Very frequently some young person writes me, and sends me a story or a poem, and asks whether I think he can become a successful writer, whether he has genius.
I never know. For the simple reason that the quality of an author’s first effusions are no test of his powers. Sometimes the cruder they are the more originally his talents may develop.
The nearest I can come to defining genius is that it is some force within a man that makes him Go On. The successful writers are those that cannot help writing, that no discouragement can prevent from writing. Of course one may persist and yet never be anything but mediocre, yet it is certain that nobody can write unless he Will write, in spite of all critics and cynics.
And the same is true in any other field of activity.
Tenth, also last and greatest: Obey Your Conscience.
I speak not now of your getting to Heaven, or saving your soul, but only of Success, any kind of worldly and worth-while Success.
Because Conscience is, simply, the Rules of the General Game.
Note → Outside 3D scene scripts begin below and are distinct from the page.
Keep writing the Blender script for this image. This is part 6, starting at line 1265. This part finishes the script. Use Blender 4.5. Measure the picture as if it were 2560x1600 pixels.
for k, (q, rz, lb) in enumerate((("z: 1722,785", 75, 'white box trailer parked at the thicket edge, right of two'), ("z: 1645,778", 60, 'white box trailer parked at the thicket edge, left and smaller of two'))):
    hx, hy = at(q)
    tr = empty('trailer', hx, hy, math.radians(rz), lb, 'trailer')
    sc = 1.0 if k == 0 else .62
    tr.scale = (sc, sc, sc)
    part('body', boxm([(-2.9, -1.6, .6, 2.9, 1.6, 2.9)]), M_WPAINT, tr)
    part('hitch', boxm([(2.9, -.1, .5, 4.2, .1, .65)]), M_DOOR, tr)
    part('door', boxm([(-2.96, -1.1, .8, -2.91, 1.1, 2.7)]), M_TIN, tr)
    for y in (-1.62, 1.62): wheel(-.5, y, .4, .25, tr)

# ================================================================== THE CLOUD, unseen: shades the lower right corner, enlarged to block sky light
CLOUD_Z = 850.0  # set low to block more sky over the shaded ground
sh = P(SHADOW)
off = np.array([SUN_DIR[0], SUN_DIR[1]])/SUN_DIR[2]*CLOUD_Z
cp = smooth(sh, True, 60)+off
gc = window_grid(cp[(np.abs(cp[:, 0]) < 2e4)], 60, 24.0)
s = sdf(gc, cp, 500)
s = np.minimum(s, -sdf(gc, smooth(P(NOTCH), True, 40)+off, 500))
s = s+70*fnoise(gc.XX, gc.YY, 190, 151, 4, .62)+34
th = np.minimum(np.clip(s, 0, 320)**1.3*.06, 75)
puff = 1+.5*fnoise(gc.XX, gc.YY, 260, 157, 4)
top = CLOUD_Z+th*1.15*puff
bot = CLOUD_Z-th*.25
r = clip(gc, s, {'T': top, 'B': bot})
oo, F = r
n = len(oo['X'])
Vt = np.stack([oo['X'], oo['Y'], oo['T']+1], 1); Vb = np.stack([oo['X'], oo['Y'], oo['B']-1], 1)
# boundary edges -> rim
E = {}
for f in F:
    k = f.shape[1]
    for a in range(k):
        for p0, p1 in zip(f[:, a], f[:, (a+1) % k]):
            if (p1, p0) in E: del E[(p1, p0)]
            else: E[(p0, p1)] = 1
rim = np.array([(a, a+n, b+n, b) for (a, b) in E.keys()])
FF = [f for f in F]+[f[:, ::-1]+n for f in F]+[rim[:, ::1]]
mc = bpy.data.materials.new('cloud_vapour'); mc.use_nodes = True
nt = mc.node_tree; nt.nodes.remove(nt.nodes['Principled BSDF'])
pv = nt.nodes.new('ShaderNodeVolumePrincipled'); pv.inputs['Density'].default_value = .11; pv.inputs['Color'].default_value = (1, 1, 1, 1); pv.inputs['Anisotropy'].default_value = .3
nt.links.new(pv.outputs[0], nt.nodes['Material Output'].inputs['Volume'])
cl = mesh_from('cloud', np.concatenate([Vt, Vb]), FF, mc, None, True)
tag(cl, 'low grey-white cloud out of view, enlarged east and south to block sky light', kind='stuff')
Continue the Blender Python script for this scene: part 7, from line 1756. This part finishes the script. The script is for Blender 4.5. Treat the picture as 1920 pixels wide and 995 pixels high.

It is adjustment to the universe.
It means you are working in harmony with those great laws, often hidden and seemingly inoperative, yet always in the long run prevailing.
A man who does what he thinks is right may be despised by the world, but he will never despise himself. You can imprison, torture, and kill him, but you cannot take away his inner sense of triumph.
All history moves behind him. The stars in their courses fight for him. He is linked with the sun.
The man who does not obey his Conscience may seem to succeed. Everybody may think so. Everybody but one may be fooled. But he cannot fool himself. At the last he will know he has failed.
And it is not a pleasant thing to rise from the feast of life with the taste of ashes in the mouth.